岩合光昭:ここまで動じない猫は珍しいでしょう? 100匹以上の猫をオーディションしたんですが、そこでベーコンに出会ったときから「この猫は絶対に大丈夫だ」って信頼できた。なにより志の輔師匠との息がぴったりでした。
立川志の輔:僕は猫はほぼ初心者だったから、今回監督に教わってゼロから付き合い始めたんです。タマは「膝の上でおとなしくしててくれ」というと、その通りにしてくれるんですよ。
――と、目尻を下げてベーコンをなでる師匠。が、やはり映画は初主演。戸惑いもあった。

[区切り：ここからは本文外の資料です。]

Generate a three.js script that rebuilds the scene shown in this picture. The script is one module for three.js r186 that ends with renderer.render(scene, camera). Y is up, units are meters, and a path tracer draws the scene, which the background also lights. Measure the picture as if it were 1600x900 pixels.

志の輔:僕は人前に身をさらすと、なにかオチがないと落ち着かないんですよ。でも台本上、笑うところが一個もないんです。1時間40分、人前に出て「笑わなくって、大丈夫なんだろうか」って猛烈に心配になった。
岩合:大丈夫ですよ、って。
志の輔:そう、できあがってみて大丈夫なんだなあとわかったんですが。改めて落語家ってビョーキだなと思いました。
岩合:僕も監督って大変だなあとわかりました。美術さんに「お膳の上の、箸の置き場所はどうしたらいいですか?」と言われて「あ、監督ってそんなことも考えなきゃいけないんだ」って。
志の輔:当たり前ですよ!(笑)それに監督は猫とのコミュニケーションは抜群でしたけど、人とは、ね……。
岩合:ははは。
志の輔:監督の指示は、1度は聞きなおさないと理解できないことが多かった!
岩合:つい抽象化してしゃべっちゃうから、俳優さんたちにも「よくわかりません」って何度も言われちゃいました。師匠は「監督、頼むから宇宙語でしゃべるのはやめてくれ」。
志の輔:「猫の気持ちとしてはこうなので、それに沿うように演じてください」と言われてもねえ。でもキャストもスタッフもみんな猫が好きで「岩合さんの映画に協力したい!」という思いでつながっていた。